The Roman Empire in which Benedict of Nursia wrote his alternative rule of life was a civilization in a decline not unlike our own. The economy was deteriorating, the helpless were being destroyed by the warlike, the rich lived on the backs of the poor, the powerful few made decisions that profited them but plunged the powerless many into continual chaos, the Empire expended more and more of its resources on militarism designed to maintain a system that, strained from within and threatened from without, was already long dead.

It is an environment like that into which Benedict of Nursia flung a Rule for privileged Roman citizens calling for humility, a proper sense of self in a universe of wonders. When we make ourselves God, no one in the world is safe in our presence. Humility, in other words, is the basis for right relationships in life.

Later centuries distorted the notion and confused the concept of humility with lack of self-esteem and substituted the warped and useless practice of humiliations for the idea of humility. Eventually the thought of humility was rejected out of hand and we have been left as a civilization to stew in the consequences of our arrogance.

Benedict's magna carta of humility directs us to begin the spiritual life by knowing our place in the universe, our connectedness, our dependence on God for the little greatness we have. Anything else, he says, is to find ourselves in the position of "a weaned child on its mother's lap," cut off from nourishment, puny, helpless--however grandiose our images of ourselves--and left without the resources necessary to grow in the spirit of God. No infant child is independent of its mother, weaned or not. No spiritual maturity can be achieved independent of a sense of God's role in our development.

Accordingly, if we want to reach the highest summit of humility, if we desire to attain speedily that exaltation in heaven to which we climb by the humility of this present life, then by our ascending actions we must set up that ladder on which Jacob in a dream saw "angels descending and ascending (Gn 28:12)." Without doubt, this descent and ascent can signify only that we descend by exaltation and ascend by humility. Now the ladder erected is our life on earth, and if we humble our hearts God will raise it to heaven. We may call our body and soul the sides of this ladder, into which our divine vocation has fitted the various steps of humility and discipline as we ascend.

Jacob's ladder is a recurring image of spiritual progress in classic spiritual literature, as clear in meaning to its time as the concept of the spiritual journey, for instance, would be to a later age. It connected heaven and earth. It was the process by which the soul saw and touched and climbed and clung to the presence of God in life, whose angels "descended and ascended" in an attempt to bring God down and raise us up. That ladder, that precariously balanced pathway to the invisible God, Benedict said, is the integration of body and soul. One without the other, it seems, will not do. Dualism is a hoax.

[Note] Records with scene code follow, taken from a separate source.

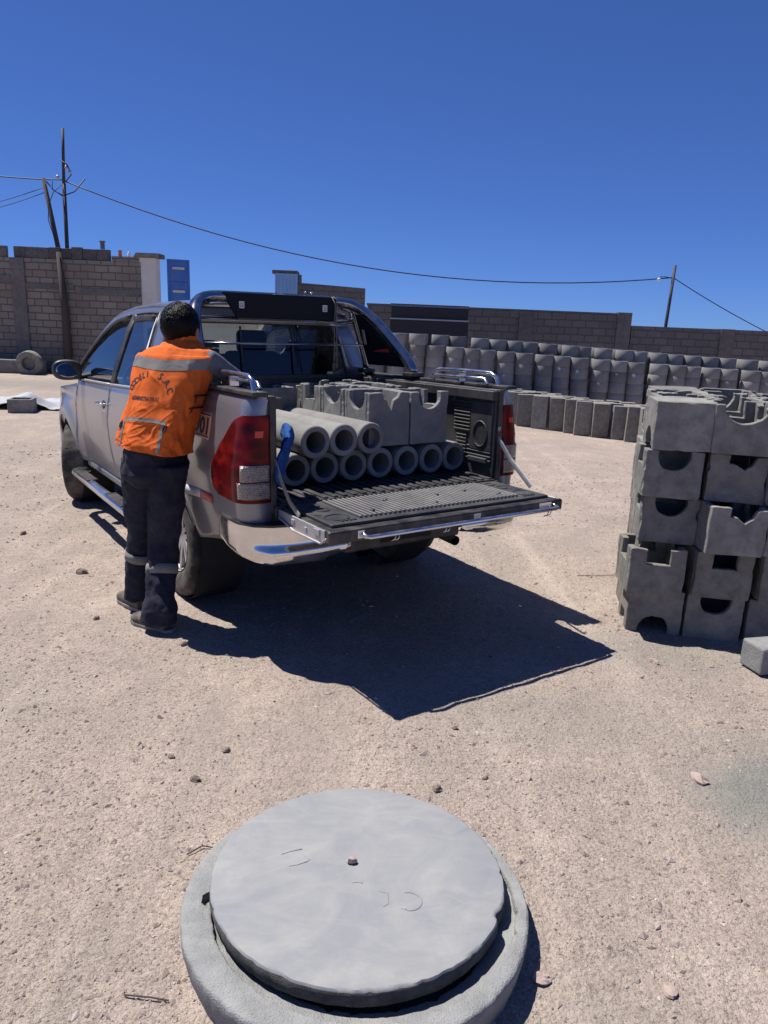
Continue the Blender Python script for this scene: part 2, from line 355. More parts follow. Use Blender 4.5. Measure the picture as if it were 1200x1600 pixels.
def block_wall(name, c1, c2, mortar, var=.3):
    t = NT(name); t.set(Roughness=.95); t.b.inputs['Specular IOR Level'].default_value = .15
    sep = t.n('ShaderNodeSeparateXYZ'); t.l(t.tc.outputs['Object'], sep.inputs[0]); cb = t.n('ShaderNodeCombineXYZ')
    t.l(sep.outputs[0], cb.inputs[0]); t.l(sep.outputs[2], cb.inputs[1])
    dn = t.n('ShaderNodeVectorMath'); dn.operation = 'ADD'
    nz = t.n('ShaderNodeTexNoise'); nz.inputs['Scale'].default_value = 2.5; t.l(t.tc.outputs['Object'], nz.inputs['Vector'])
    sc = t.n('ShaderNodeVectorMath'); sc.operation = 'SCALE'; sc.inputs['Scale'].default_value = .035; t.l(nz.outputs['Color'], sc.inputs[0])
    t.l(cb.outputs[0], dn.inputs[0]); t.l(sc.outputs[0], dn.inputs[1])
    br = t.n('ShaderNodeTexBrick'); t.l(dn.outputs[0], br.inputs['Vector']); br.offset = .5
    br.inputs['Scale'].default_value = 1; br.inputs['Brick Width'].default_value = .42; br.inputs['Row Height'].default_value = .21
    br.inputs['Mortar Size'].default_value = .018; br.inputs['Mortar Smooth'].default_value = .35; br.inputs['Bias'].default_value = 0
    br.inputs['Color1'].default_value = (*c1, 1); br.inputs['Color2'].default_value = (*c2, 1); br.inputs['Mortar'].default_value = (*mortar, 1)
    n = t.noise(.9, 6, .65); f = t.ramp(n, [(.35, (0, 0, 0)), (.7, (var,)*3)])
    c = t.mix(f, br.outputs['Color'], tuple(x*.45 for x in c1)); n2 = t.noise(30, 4)
    c = t.mix(t.math('MULTIPLY', n2, .4), c, tuple(x*.6 for x in c1))
    t.l(c, t.b.inputs['Base Color'])
    t.l(t.bump(n2, .4, .01, t.bump(t.math('SUBTRACT', 1.0, br.outputs['Fac']), .8, .02)), t.b.inputs['Normal']); return t.m
M['blocks'] = block_wall('tan concrete block masonry', (.31, .275, .235), (.23, .205, .175), (.10, .092, .082), .6)
M['blocks_grey'] = block_wall('grey concrete block masonry', (.195, .185, .178), (.15, .142, .138), (.11, .104, .10), .5)
M['column'] = concrete('plain cast column', (.13, .122, .117), (.18, .17, .16), .4, scale=.6)
M['slab_top'] = concrete('coping slab', (.10, .097, .095), (.16, .153, .148), .5, scale=.6, rand=.25)
M['plaster'] = simple('dirty white plaster', (.62, .60, .56), .9, dirt=.4, dcol=(.35, .33, .30), dscale=3, bump=.4, bscale=30)
M['blue_gate'] = simple('faded blue gate paint', (.03, .15, .50), .5, dirt=.25, dcol=(.25, .36, .5), dscale=3)
M['blue_gate_pale'] = simple('pale blue gate paint', (.20, .40, .68), .5, dirt=.25, dcol=(.4, .5, .6), dscale=3)
M['pole'] = simple('dark pole', (.035, .035, .045), .7)
M['wood'] = simple('old dark timber', (.06, .05, .045), .9, bump=.5)
M['wire'] = simple('wire', (.02, .02, .025), .6)
M['orange_brick'] = simple('orange brick', (.50, .14, .06), .9)
M['hill'] = simple('pale hill', (.40, .33, .30), .95, dirt=.5, dscale=.004, dcol=(.30, .26, .25))
M['tarp'] = cloth('white plastic sheet', (.40, .41, .43), .6, 5, 200, var=.1)
M['rack'] = simple('dark painted rack', (.02, .02, .028), .7)

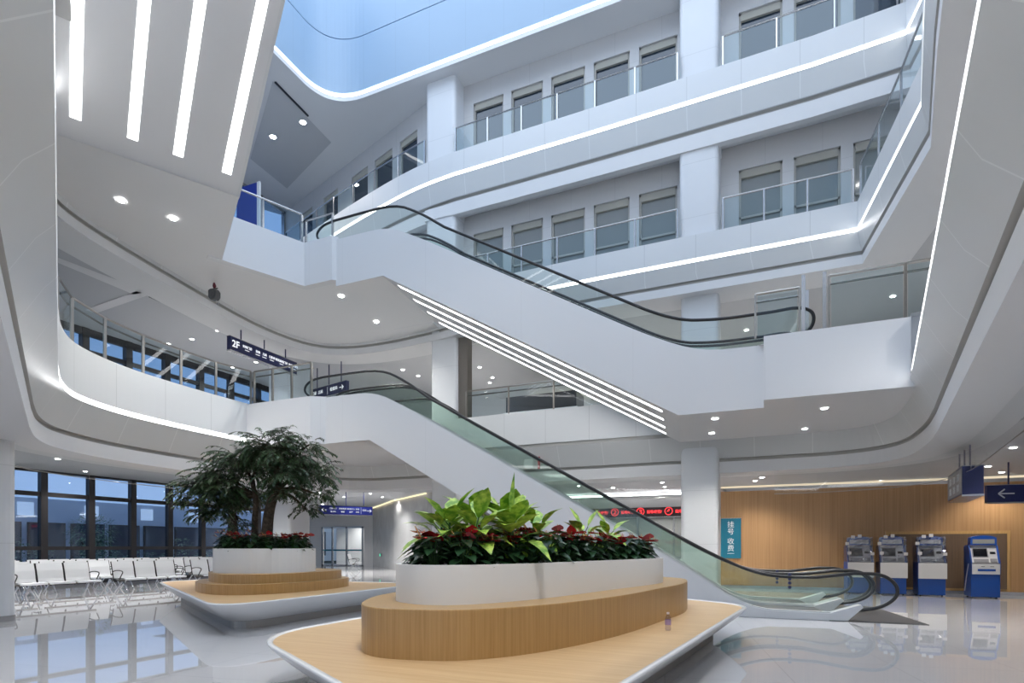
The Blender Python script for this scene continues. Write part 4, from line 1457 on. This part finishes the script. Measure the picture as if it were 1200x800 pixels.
# right hand signs
sg_, L, h = hanging_sign((4.62, 16.45), (6.3, 16.62), 2.30, 2.68, .12, M['navy'], 'navy hanging sign with a white left arrow, right of the box sign', 3.2, 2)
b = MB(); arrow(b, .36, .19, .30, -.061, True); b.build('arrow', M['letter_p'], sg_)
lettering('门诊', .15, M['letter_p'], sg_, (.88, -.064, .21), rot)
lettering('门诊楼层', .15, M['letter_p'], sg_, (1.3, -.064, .21), rot)
b = MB(); b.box(.72, 1.55, -.063, -.06, .10, .112); b.build('underline', M['letter_p'], sg_)
sg_, L, h = hanging_sign((3.60, 14.5), (3.36, 12.62), 2.22, 2.72, .30, M['navy'], 'thick navy box sign seen end on, left of the white arrow sign', 3.2, 3)
b = MB(); b.box(.02, L - .02, -.158, -.150, .03, h - .03); pn = b.build('directory_panel', M['kgrey'], sg_)
for x in (.45, .95, 1.45):
    lettering('门诊', .15, M['letter_p'], pn, (x, -.160, .33), rot)
    lettering('检验', .15, M['letter_p'], pn, (x, -.160, .14), rot)

# LED display over the service counters
root = empty('led_display', (-8.3, 21.42, 2.38)); tag(root, 'long black display with red glowing numerals over the service counters', 'display')
b = MB(); b.box(0, 6.95, -.06, .06, 0, .34); b.build('panel', M['board'], root)
b = MB(); b.box(0, 6.95, -.05, .06, -.03, 0); b.build('frame', M['steel'], root)
for k, (num, x) in enumerate((('①', 2.15), ('②', 3.17), ('③', 4.12), ('④', 5.13), ('⑤', 6.1))):
    lettering(num, .34, M['led_red'], root, (x, -.066, .17), rot, 'numeral', bold=.004)
    lettering('挂号/收费/', .115, M['led_red'], root, (x + .50, -.066, .17), rot, 'lettering', bold=.006)
b = MB()
for x in (-8.2, -6.9, -5.6, -4.3, -3.0, -1.7):
    b.box(x - .03, x + .03, 21.42, 21.5, .9, 2.34)
b.box(-8.3, -1.4, 21.40, 21.5, .85, .95)
fo = b.build('window_93', M['steel'], kind=S)
b = MB(); b.box(-8.3, -1.4, 21.47, 21.49, .95, 2.34); b.build('pane', M['gglass'], fo)
root = empty('service_counter', (-4.8, 21.2, 0)); tag(root, 'long grey service counter beneath the red display', 'counter')
b = MB(); b.box(-3.4, 3.3, -.2, .25, 0, .82); b.build('body', M['kgrey'], root)
b = MB(); b.box(-3.45, 3.35, -.28, .25, .82, .87); b.build('worktop', M['solid'], root)


def cove(p0, p1, z, label, mat='warm', t=.05):
    d = Vector((p1[0] - p0[0], p1[1] - p0[1]))
    root = MB()
    T = Matrix.Translation((p0[0], p0[1], z)) @ Matrix.Rotation(math.atan2(d.y, d.x), 4, 'Z')
    root.box(0, d.length, -t, 0, -.03, .03, T)
    tag(root.build('cove_light', M[mat]), label, 'light')


cove((-8.3, 20.6), (-1.5, 20.6), 3.12, 'bright linear cove light above the red display', 'strip', .10)
cove((-23.3, 30.8), (-18.8, 26.55), 3.76, 'warm cove line along the far stretch of the grey stone wall')
cove((-18.7, 26.4), (-14.4, 23.1), 3.76, 'warm cove line along the top of the grey stone wall')
cove((-1.3, 19.32), (8.9, 19.32), 3.14, 'faint warm cove line along the top of the oak wall', 'warm_dim', .03)
cove((-9.0, 22.8), (-2.0, 22.8), 7.5, 'warm cove line at the back of level two beyond the escalators')

# lit exit arrow low on the grey stone wall
root = empty('exit_sign', (-21.32, 28.98, .78), math.atan2(-4.5, 4.8)); tag(root, 'small green lit arrow sign low on the grey stone wall', 'sign')
b = MB(); b.box(-.17, .17, -.02, .02, -.09, .09); b.build('case', M['kgrey'], root)
b = MB(); b.box(-.15, .15, -.024, -.018, -.075, .075); b.build('panel', M['green_lit'], root)
b = MB(); arrow(b, 0, 0, .13, -.025, False); b.build('arrow', M['letter'], root)

# hoist
p = on_z(251, 331, 7.93)
root = empty('chain_hoist', (p[0], p[1], 7.93)); tag(root, 'small grey chain hoist with a red top hanging under the soffit', 'hoist')
b = MB(); b.tube([(0, 0, 0), (0, 0, -.03), (.01, 0, -.09), (0, 0, -.15)], [.015, .03, .045, .02], 10); b.build('top_hook', M['maroon'], root, True)
b = MB(); b.box(-.12, .12, -.015, .015, -.17, -.155); b.build('lever', M['black'], root)
b = MB()
T = Matrix.Rotation(.4, 3, 'Z')
pr = [(-.13, -.19), (-.06, -.17), (.08, -.18), (.14, -.26), (.14, -.38), (.08, -.45), (-.06, -.44), (-.13, -.36)]
b.slab_xz(pr, -.08, .08); hb = b.build('body', M['hoist'], root, bevel=.02)
b = MB(); b.tube([(0, -.078, -.31), (0, -.10, -.31)], .09, 16); b.tube([(0, -.10, -.31), (0, -.105, -.31)], .025, 10); b.build('cover', M['hoist'], hb)
b = MB(); b.tube(chaikin([(.06, 0, -.44), (.08, 0, -.52), (.12, 0, -.57), (.17, 0, -.55), (.17, 0, -.50)], 2), .012, 6); b.build('hook', M['chrome'], root, True)

# vent, bottle, notice, banner
p = on_z(1192, 488, 3.2)
root = empty('ceiling_vent', (p[0], p[1], 3.2)); tag(root, 'dark slotted air vent in the ceiling at the right edge', 'vent')
b = MB(); b.box(-.12, .12, -.7, .7, -.02, 0); b.build('frame', M['grille'], root)
for k in range(6):
    b = MB(); b.box(-.11 + .036 * k, -.095 + .036 * k, -.68, .68, -.035, -.015); b.build('slat', M['kgrey'], root)
root = empty('water_bottle', (-.90, 6.02, .452)); tag(root, 'small clear water bottle left on the oak deck', 'bottle')
b = MB(); b.tube([(0, 0, 0), (0, 0, .01), (0, 0, .06), (0, 0, .11), (0, 0, .135), (0, 0, .155), (0, 0, .165)], [.026, .030, .028, .030, .026, .013, .012], 14, caps=True); b.build('body', M['pet'], root, True)
b = MB(); b.tube([(0, 0, .055), (0, 0, .108)], .0308, 14, caps=False); b.build('label', M['label'], root, True)
b = MB(); b.cyl(0, 0, .162, .182, .0145, seg=14); b.build('cap', M['cap'], root)
root = empty('notice_board', (-6.05, 15.15, 3.62)); tag(root, 'small white notice with a red edge on the balcony front behind the escalator', 'notice')
b = MB(); b.box(-.17, .10, -.02, 0, -.13, .13); b.build('panel', M['kboard'], root)
b = MB(); b.box(.24, .30, -.03, 0, -.16, .18); b.build('red_bar', M['spathe'], root)
root = empty('blue_panel', (-14.35, 13.0, 8.89)); tag(root, 'tall deep blue panel standing on the third level landing', 'panel')
b = MB(); b.box(-.55, .30, -.02, .02, 0.05, 3.4); b.build('sheet', M['poster_blue'], root)
b = MB(); b.box(-.6, .34, -.15, .15, 0, .05); b.build('base', M['steel'], root)
b = MB(); b.box(.30, .40, -.03, .03, 0.05, 3.4); b.build('post', M['white'], root)
root = empty('reception_counter', (-7.4, 20.0, 4.93)); tag(root, 'dark reception counter with a white top on level two', 'counter')
b = MB(); b.box(-1.3, 1.3, -.4, .4, 0, 1.25); b.build('body', M['white'], root)
b = MB(); b.box(-1.35, 1.35, -.5, .45, 1.25, 1.85); b.build('canopy', M['desk'], root, bevel=.02)
b = MB(); b.box(-1.4, 1.4, -.55, .5, 1.22, 1.27); b.build('worktop', M['solid'], root)

q = [on_z(x, y, 7.94) for x, y in ((66, 301), (174, 342), (157, 345), (66, 307))]
b = MB(); b.face([(x, y, 7.94) for x, y in q]); b.build('trim_25', M['gyp'], kind=S)
q = [on_z(x, y, 7.94) for x, y in ((160, 341), (176, 345), (112, 367), (100, 363))]
b = MB(); b.face([(x, y, 7.94) for x, y in q]); b.build('trim_26', M['gyp'], kind=S)
q0, q1 = on_z(175, 347, 7.91), on_z(262, 386, 7.91)
b = MB(); b.tube([(*q0, 7.91), (*q1, 7.91)], .03, 6); tag(b.build('air_diffuser', M['desk']), 'long dark slot diffuser in the level two ceiling at the left', 'vent')
# recessed panel and slot diffuser in the roof soffit
b = MB(); b.face([(x, y, 15.262) for x, y in [(-13.55, 13.1), (-13.75, 15.9), (-17.1, 17.25), (-17.0, 15.4)]]); b.build('trim_22', M['gyp_grey'], kind=S)
root = MB(); root.tube([(-13.5, 13.15, 15.25), (-13.58, 14.6, 15.25)], .035, 6); tag(root.build('air_diffuser', M['desk']), 'dark slot diffuser in the roof soffit beside two downlights', 'vent')

# ------------------------------------------------------------------ outside the window wall
b = MB(); b.face([(-70, -30, -.05), (-22, -30, -.05), (-22, 60, -.05), (-70, 60, -.05)]); b.build('ground', M['garden'], kind=S)
root = empty('office_building', (-36, 12, 0)); tag(root, 'dark blue office building with lit windows beyond the garden', 'building')
b = MB(); b.box(-3, -.02, -30, 40, 0, 3.9); b.build('facade', M['facade'], root)
for k in range(20):
    y = -12 + 2.1 * k
    f = MB(); f.box(-.02, .10, y - .9, y + .9, .5, 2.6); fo = f.build('window', M['bronze'], root)
    g = MB(); g.box(.09, .12, y - .82, y + .82, .58, 2.52); g.build('pane', M['dglass'], fo)
for k in range(8):
    y = -4 + 3.3 * k
    f = MB(); f.box(-.02, .12, y - .35, y + .35, 2.95, 3.65); f.build('lit_window', M['lit'], root)


def shrub(x, y, z, r, hgt, n, label, group, size=(.09, .15)):
    root = MB()
    for _ in range(n):
        a, u = R.uniform(0, 2 * math.pi), R.uniform(0, 1)
        rr = r * math.sqrt(R.uniform(.05, 1)) * math.sin(math.pi * (.15 + .8 * u)) ** .6
        p = (math.cos(a) * rr, math.sin(a) * rr, hgt * (.02 + u))
        leaf(root, p, (math.cos(a), math.sin(a), R.uniform(-.2, 1)), (0, 0, 1), R.uniform(*size), R.uniform(*size) * .5, .2, .3, 'small')
    o = root.build('garden_shrub', M['shrub'])
    o.location = (x, y, z)
    tag(o, label, 'shrub', group)


for k in range(13):
    shrub(-23.2 - R.uniform(0, 1.2), 8 + .95 * k + R.uniform(-.2, .2), -.05, R.uniform(.4, .6), R.uniform(.9, 1.5), 320, 'leafy garden shrub growing outside the window wall', 'garden shrubs outside')
for k in range(7):
    shrub(-27.5 - R.uniform(0, 3), 8 + 2.1 * k, -.05, R.uniform(.6, .9), R.uniform(1.2, 2.0), 380, 'bushy garden shrub farther from the glass, before the office building', 'far garden shrubs', (.12, .22))
root = empty('garden_tree', (-27.6, 16.3, 0)); tag(root, 'round garden tree outside the third window bay', 'tree')
b = MB(); b.tube([(0, 0, -.05), (.05, 0, .7), (0, .1, 1.3)], [.09, .07, .05], 8); b.tube([(.05, 0, .7), (.1, -.3, 1.2), (.1, -.5, 1.5)], [.05, .04, .03], 6); b.build('trunk', M['bark'], root)
b = MB()
for _ in range(900):
    a, el, q = R.uniform(0, 2 * math.pi), math.asin(R.uniform(-1, 1)), R.uniform(.3, 1) ** .5
    v = Vector((math.cos(a) * math.cos(el), math.sin(a) * math.cos(el), .75 * math.sin(el)))
    leaf(b, v * 1.05 * q + Vector((0, 0, 1.95)), v + Vector((0, 0, R.uniform(-.4, .4))), (0, 0, 1), R.uniform(.1, .2), R.uniform(.05, .09), .2, .3, 'small')
b.build('crown', M['shrub'], root)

Just as false, though, is the idea that "getting ahead" and "being on top" are marks of real human achievement. Benedict says that in the spiritual life up is down and down is up, "we descend by exaltation and we ascend by humility." The goals and values of the spiritual life, in other words, are just plain different than the goals and values we've been taught by the world around us. Winning, owning, having, consuming, and controlling are not the high posts of the spiritual life. And this is the basis for social revolution in the modern world.